• _WHAT YOU ARE ASKED TO DO_
Exclude pictures. Extract exactly the lines from the one that contains "Write a Blender" down to the one that contains "PI = math.pi", both included.
BEGIN RECORDED INFORMATION
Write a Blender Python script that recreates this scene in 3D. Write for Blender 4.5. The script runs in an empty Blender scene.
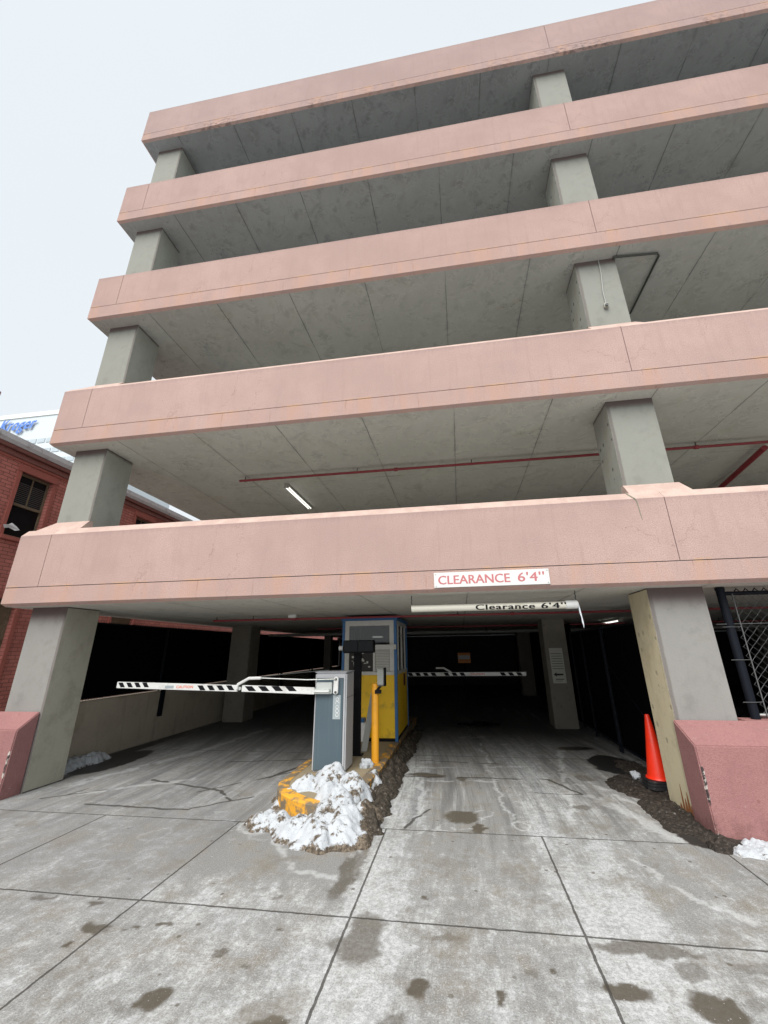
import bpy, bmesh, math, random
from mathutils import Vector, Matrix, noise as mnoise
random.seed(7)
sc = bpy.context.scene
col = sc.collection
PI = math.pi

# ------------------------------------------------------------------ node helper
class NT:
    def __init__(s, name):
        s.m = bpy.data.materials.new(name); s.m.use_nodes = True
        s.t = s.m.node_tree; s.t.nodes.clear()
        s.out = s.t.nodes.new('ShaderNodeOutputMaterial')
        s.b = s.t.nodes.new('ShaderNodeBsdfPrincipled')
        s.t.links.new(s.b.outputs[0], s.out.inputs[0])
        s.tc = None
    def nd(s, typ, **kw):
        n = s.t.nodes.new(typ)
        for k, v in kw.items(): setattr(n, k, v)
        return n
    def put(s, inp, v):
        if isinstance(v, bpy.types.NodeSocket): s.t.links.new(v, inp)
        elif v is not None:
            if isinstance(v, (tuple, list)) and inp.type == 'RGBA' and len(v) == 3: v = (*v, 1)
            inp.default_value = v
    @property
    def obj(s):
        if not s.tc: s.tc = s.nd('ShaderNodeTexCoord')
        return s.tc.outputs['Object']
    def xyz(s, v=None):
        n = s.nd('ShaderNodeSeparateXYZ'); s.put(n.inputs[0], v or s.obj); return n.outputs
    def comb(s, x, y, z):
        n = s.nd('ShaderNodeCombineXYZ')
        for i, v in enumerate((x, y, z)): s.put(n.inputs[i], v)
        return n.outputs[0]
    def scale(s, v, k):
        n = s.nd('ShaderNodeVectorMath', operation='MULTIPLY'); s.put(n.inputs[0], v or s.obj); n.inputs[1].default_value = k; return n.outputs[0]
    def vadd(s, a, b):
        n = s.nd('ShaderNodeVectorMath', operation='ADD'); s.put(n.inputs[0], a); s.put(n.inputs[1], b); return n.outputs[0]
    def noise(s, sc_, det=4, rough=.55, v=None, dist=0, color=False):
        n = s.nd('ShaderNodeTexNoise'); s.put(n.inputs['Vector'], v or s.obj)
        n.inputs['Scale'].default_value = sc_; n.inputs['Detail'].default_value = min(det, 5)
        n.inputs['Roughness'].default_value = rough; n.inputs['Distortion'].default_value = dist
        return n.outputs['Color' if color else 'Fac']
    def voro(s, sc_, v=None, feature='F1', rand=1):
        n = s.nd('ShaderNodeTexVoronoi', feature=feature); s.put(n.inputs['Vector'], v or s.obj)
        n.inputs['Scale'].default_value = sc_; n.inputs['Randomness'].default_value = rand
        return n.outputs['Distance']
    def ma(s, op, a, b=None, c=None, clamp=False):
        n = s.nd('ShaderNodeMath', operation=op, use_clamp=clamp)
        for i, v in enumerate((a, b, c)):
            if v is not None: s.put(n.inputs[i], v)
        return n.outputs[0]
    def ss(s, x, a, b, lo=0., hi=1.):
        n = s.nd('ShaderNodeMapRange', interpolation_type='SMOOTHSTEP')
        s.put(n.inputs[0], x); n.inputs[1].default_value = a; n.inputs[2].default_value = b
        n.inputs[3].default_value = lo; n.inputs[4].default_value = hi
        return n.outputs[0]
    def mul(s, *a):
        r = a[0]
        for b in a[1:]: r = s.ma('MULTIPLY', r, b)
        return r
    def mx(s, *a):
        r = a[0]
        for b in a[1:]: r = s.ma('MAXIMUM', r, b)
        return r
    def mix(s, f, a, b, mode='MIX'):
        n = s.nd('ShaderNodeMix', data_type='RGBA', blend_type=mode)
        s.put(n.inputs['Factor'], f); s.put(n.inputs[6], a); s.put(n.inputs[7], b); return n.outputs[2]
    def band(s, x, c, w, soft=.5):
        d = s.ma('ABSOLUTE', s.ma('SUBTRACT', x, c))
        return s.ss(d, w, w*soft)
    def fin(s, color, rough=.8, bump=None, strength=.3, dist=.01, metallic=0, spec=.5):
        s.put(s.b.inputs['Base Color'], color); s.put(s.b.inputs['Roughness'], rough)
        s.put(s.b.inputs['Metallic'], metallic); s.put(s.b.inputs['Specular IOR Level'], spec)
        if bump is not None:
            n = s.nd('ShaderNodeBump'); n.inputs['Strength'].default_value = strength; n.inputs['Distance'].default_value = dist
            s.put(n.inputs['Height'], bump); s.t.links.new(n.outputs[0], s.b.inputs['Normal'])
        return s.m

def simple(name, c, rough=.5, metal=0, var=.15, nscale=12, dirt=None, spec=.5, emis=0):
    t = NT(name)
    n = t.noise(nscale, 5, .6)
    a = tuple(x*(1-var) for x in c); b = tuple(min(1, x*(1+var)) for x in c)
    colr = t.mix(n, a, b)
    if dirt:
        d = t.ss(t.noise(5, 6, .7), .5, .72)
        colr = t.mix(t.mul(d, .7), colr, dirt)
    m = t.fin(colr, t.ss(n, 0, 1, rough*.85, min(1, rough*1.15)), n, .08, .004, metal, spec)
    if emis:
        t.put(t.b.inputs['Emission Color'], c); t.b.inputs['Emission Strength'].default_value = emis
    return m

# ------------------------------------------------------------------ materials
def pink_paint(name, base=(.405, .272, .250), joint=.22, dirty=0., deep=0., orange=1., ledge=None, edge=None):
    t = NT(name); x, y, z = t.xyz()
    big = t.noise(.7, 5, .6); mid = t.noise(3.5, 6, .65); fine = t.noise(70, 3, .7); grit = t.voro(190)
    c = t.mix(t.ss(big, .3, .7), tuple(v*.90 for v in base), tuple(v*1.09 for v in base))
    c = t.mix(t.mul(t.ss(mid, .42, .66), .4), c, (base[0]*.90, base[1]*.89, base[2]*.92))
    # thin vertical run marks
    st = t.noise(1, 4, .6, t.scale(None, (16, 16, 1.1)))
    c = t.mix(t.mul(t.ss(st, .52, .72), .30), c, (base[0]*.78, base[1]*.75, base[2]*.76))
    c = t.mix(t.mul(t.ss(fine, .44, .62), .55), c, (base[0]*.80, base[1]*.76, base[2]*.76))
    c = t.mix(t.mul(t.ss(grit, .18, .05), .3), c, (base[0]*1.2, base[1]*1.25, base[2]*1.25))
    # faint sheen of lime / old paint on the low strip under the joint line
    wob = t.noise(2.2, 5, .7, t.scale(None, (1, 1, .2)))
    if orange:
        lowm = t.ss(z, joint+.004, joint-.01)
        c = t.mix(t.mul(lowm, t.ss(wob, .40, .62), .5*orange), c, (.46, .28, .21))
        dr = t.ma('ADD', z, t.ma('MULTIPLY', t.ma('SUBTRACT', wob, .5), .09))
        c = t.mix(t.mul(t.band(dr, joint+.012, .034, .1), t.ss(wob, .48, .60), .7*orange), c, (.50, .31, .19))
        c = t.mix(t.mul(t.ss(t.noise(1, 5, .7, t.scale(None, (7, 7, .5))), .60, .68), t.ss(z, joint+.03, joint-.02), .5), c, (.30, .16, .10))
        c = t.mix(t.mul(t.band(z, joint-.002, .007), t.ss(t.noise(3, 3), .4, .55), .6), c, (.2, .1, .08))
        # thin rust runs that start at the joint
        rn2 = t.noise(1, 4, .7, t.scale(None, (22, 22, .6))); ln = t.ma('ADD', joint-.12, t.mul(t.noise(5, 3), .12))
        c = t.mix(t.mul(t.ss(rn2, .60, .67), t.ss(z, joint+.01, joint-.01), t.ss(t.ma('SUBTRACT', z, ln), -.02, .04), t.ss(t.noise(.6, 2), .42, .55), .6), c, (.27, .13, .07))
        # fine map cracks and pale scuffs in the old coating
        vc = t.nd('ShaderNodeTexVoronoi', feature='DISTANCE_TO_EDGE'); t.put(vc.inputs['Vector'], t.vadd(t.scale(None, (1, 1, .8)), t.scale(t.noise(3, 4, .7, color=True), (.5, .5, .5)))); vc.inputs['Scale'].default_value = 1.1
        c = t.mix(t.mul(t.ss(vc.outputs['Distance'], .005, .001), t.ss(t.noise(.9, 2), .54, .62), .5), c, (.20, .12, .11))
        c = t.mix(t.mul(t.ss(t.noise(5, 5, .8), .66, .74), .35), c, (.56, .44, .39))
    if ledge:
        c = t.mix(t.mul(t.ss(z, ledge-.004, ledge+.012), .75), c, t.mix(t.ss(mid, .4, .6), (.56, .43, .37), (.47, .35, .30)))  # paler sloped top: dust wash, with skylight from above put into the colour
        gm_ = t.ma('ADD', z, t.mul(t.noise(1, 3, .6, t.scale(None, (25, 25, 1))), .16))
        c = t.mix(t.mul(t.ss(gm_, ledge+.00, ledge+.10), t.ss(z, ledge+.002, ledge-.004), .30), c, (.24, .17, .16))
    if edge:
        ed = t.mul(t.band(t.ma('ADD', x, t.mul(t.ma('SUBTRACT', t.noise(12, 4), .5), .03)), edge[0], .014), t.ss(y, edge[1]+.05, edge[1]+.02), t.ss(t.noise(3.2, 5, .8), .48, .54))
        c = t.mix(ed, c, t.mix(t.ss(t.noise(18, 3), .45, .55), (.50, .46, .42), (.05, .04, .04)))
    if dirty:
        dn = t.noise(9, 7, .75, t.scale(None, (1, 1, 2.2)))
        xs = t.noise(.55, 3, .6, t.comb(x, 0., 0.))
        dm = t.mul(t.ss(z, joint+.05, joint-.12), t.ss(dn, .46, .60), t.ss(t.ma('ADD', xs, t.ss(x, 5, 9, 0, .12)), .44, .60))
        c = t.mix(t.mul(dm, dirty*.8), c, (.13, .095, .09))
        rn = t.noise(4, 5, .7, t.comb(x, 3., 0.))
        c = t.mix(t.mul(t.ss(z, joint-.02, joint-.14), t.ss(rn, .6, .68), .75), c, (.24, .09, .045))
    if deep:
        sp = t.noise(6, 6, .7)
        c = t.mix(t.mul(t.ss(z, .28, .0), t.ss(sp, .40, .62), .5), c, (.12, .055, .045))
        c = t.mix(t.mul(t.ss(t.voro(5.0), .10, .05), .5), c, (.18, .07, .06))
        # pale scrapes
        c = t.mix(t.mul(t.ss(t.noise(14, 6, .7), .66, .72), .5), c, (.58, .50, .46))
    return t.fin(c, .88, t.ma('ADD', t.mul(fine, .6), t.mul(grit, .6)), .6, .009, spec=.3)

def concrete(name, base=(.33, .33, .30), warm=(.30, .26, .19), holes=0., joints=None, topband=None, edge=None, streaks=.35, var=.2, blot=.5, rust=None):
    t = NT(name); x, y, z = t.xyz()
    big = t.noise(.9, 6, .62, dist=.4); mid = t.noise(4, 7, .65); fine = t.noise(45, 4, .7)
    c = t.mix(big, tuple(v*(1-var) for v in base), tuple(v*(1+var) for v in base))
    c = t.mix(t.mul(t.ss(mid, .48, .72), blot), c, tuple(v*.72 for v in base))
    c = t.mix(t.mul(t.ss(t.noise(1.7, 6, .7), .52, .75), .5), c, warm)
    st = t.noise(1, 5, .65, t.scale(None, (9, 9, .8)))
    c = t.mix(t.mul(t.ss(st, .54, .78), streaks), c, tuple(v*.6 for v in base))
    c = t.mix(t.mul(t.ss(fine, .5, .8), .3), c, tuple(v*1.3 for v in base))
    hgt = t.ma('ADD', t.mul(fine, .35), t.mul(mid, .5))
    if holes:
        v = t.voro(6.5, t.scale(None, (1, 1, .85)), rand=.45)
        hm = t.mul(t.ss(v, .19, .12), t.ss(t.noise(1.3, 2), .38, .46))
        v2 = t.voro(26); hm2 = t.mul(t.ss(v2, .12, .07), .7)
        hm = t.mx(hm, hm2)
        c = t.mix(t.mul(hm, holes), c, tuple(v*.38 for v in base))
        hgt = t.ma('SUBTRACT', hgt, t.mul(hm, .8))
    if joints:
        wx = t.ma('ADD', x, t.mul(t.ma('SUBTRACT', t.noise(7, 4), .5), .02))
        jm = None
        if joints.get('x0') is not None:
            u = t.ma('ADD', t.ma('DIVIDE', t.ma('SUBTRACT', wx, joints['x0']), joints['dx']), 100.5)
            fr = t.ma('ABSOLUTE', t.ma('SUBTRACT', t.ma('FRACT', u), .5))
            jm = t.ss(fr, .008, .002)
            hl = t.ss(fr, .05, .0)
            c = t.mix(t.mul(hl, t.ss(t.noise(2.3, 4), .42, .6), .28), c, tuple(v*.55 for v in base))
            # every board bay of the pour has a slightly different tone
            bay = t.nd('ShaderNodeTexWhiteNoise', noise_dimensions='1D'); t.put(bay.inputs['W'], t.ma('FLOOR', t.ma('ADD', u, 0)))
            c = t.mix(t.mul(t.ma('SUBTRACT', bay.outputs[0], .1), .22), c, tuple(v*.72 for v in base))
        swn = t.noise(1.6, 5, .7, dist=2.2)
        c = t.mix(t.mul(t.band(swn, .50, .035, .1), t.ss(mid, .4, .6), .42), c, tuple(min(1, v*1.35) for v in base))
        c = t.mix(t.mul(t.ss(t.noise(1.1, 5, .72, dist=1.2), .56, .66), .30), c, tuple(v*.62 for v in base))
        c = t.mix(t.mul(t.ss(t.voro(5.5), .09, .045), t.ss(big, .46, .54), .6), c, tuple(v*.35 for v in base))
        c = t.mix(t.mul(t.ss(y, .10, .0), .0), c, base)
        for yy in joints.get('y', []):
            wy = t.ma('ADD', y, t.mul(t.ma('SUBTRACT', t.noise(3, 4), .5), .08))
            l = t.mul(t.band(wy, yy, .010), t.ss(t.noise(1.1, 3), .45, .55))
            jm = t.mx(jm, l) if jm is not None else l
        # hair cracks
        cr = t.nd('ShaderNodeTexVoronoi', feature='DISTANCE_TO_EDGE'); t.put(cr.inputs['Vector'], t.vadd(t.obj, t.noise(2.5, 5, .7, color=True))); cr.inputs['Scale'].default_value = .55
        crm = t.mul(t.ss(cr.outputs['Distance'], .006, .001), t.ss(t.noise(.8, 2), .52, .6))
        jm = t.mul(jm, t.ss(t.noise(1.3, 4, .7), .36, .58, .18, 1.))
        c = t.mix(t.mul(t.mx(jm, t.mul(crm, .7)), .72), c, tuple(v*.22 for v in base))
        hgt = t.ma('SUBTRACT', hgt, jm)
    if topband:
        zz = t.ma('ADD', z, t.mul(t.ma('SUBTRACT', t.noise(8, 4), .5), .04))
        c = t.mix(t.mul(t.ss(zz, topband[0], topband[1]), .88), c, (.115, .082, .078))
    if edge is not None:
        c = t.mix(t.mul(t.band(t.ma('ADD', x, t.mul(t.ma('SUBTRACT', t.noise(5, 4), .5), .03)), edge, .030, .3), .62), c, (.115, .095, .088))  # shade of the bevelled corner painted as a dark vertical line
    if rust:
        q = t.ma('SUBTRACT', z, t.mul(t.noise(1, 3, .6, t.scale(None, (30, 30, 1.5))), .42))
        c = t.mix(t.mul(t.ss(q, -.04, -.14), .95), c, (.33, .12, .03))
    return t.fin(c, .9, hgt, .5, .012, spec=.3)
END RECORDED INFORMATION
BEGIN RECORDED INFORMATION
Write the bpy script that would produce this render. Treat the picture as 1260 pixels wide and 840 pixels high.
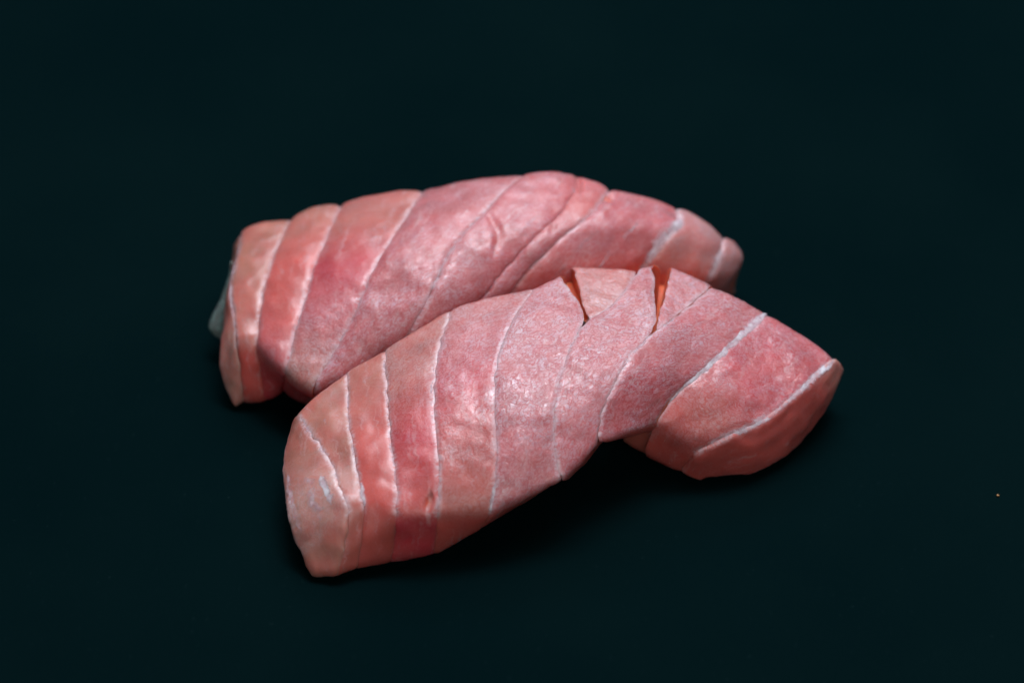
END RECORDED INFORMATION
• _EXERCISE RESULT_
Write a Blender Python script that recreates this scene in 3D. Write for Blender 4.5. The script runs in an empty Blender scene.
import bpy, bmesh, math, random
from mathutils import Vector, Matrix, noise as mnoise
random.seed(7)
sc = bpy.context.scene
col = sc.collection
PI = math.pi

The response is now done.